Sunday, 25 April 2010

Haruki Murakami - What I Talk About When I Talk About Running review

MARATHON MAN
Alastair Campbell takes fellow novelist Haruki Murakami's views on life and running in his stride

What I Talk About When I Talk About Running
by Haruki Murakami
Translated by Philip Gabriel

The Guardian
Saturday 26 July 2008

Whatever respect I had for Haruki Murakami as a writer - which is considerable - it is as nothing to the depth of my bow down before the Japanese novelist on discovering that he has run an ultramarathon.

His description of the physical and mental agonies as he struggled to complete the 62-mile course, followed by the near-religious experience of the last few miles, when he knew he was going to finish, is one of the highlights of what he calls "a kind of memoir". Non-running readers of his novels will probably ask: "Why on earth did he run 62 miles when he knew it would hurt so much?" Runners ask a different question: "Why have I never done that?"

I did have a plan to run 50 miles on my 50th birthday last year but a cycling injury to my calf - like Murakami, I also do triathlon - grounded me. Now, also like him, my running is accompanied by constant worries about ageing, reflected in ever slower times.

He is in a different class to me, as runner and novelist, and throughout he gives the sense that he cannot be one without being the other. He has done 25 marathons and written 11 novels. I have done one marathon and written two novels, neither yet published. My publisher doesn't really want me to talk about them till they're out, and certainly doesn't want me talking about the second one until the first is published (November, since you ask; it's about a psychiatrist and called All in the Mind.)

But it is difficult to review this book without acknowledging the role Murakami played in the second one, which will hopefully be out some time next year. I was reading his Sputnik Sweetheart, the story of a man's love for a woman involved in a lesbian relationship, replete with his usual themes of loneliness and worries about where people fit in their society. As I read, I began to wonder whether I could write a novel with a first-person narrator who becomes more than narrator, a central character too, like "K" in Sputnik Sweetheart. I'm on the third draft.

Non-runners should not be put off by the title of the book, a play on Raymond Carver's What We Talk About When We Talk About Love, because while the neuroses and obsessions of the runner leap from every page, along the way we learn little things about Murakami the writer and Murakami the man.
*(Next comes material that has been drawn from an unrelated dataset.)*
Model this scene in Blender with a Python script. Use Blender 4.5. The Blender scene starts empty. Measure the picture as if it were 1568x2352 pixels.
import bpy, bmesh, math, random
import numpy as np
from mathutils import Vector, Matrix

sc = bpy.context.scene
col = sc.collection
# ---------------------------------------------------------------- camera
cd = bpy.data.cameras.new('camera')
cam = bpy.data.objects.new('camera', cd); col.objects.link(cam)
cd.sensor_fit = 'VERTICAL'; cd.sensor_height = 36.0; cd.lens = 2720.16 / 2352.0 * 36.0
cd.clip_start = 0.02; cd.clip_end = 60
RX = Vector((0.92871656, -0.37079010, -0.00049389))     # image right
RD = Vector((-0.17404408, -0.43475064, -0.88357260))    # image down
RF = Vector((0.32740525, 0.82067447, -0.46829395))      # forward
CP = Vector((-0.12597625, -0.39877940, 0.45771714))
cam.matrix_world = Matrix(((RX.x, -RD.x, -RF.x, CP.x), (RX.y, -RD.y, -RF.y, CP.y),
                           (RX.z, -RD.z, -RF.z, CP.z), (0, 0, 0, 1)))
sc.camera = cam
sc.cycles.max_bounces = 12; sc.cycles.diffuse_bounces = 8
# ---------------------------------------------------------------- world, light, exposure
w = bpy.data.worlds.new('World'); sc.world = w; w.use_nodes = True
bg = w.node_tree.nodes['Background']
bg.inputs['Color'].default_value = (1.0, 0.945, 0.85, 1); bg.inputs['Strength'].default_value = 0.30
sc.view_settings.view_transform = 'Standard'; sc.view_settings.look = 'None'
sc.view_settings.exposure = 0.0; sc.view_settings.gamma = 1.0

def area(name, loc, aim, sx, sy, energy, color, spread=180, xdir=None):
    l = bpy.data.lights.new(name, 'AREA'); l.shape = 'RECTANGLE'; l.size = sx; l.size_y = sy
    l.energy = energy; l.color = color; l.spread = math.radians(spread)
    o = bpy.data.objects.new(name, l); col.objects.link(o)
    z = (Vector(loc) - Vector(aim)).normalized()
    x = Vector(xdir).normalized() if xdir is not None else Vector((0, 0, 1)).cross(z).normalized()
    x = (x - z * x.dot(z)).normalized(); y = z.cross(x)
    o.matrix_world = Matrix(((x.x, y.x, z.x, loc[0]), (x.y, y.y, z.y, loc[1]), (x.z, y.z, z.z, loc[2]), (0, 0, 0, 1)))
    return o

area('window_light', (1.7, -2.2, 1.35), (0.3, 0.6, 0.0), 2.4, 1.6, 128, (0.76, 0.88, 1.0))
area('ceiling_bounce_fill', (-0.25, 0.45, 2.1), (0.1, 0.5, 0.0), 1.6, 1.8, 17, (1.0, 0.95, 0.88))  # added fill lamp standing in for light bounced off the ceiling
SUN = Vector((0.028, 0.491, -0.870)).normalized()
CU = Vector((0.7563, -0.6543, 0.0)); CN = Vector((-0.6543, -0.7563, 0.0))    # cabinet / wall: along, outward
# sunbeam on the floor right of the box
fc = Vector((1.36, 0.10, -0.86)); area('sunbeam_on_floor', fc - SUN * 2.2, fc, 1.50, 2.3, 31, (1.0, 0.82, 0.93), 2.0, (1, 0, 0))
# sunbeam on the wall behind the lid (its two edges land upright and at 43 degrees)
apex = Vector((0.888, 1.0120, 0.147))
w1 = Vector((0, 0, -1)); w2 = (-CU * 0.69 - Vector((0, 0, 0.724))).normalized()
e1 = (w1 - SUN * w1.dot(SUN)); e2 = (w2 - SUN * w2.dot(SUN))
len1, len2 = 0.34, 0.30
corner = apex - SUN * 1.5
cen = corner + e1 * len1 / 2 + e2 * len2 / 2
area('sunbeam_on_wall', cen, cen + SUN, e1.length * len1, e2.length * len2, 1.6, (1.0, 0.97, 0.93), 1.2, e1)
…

We learn how and when he works. We get an insight into doubts and insecurities when he first started out as a writer, and what he sees as a novelist's greatest qualities - number one is talent, then focus, then endurance; the read across to running in qualities two and three is obvious enough not to need stating. We learn of his sleeping patterns, including his preference for a post-lunch nap which, lucky man, leaves him feeling totally refreshed. He has a low pulse rate (triathletes are obsessed with their pulse rates) and wears Mizuno running shoes. He used to run a bar. His wife has a sweet tooth and seems to spend much of her life at finishing lines. We learn that he rehearses speeches while running - snap - and that he gets nervous before making them - not snap - and prefers public speaking in his imperfect English to his native Japanese with its (for him) infinite choices of verbal expression.

So, provided admirers of his novels realise they are reading about him, not just about running, they will enjoy this little book - too little for me: I wanted more of the running detail. He describes well the brutality of the "wall" that hits many runners a few miles out from the end of a marathon. The near-insanity of the running mind is captured in his first marathon, which he ran from Athens to Marathon with only a photographer for company. He is good on how a hill can seem nothing on a short training run but loom like a mountain if it comes at the wrong time in a race. And all runners will identify with the devotion to certain musicians who help with the endurance of long training runs, and his rough conversations with muscles that do not want to operate as instructed by the will and the brain: "I have to show my muscles who's boss."

The style is very clipped, many of the sentences short, so you feel the pace of the runner skipping through the text. There are seeming inconsistencies in there, though, about the relationship between running and writing. On the one hand he says: "Most of what I know about writing I've learned through running every day." Yet he also writes: "Occasionally, hardly ever really, I get an idea to use in a novel. But really as I run, I don't think much of anything worth remembering." Presumably it is the focus and endurance he learned through running. Yet it is hard to imagine that his running does not unlock creativity too. I speak as someone for whom a disappointing run is one where I do not have an idea good enough to text to myself while running so that I can follow it up when home, and whose solution to any kind of mental block is to go for a run or a bike ride, BlackBerry in pocket ready to record whatever emerges when the block is gone. Then again, elsewhere Murakami says: "While I was running, some other thoughts on writing novels came to me."

Perhaps these inconsistencies are no more than a reflection of the fact that different runs create different moods and insights. This book is in some ways the story of the workings of Murakami's mind, dressed up as a book about running. Maybe he doesn't want to do a more standard autobiography. He should. He is a fine writer, and an interesting man. As I closed this slim volume, I was left wanting to know more about him, not less. Then I went for a run and tried to imagine what the last half-hour of a 62-mile run would be like. He knows, and I'm jealous.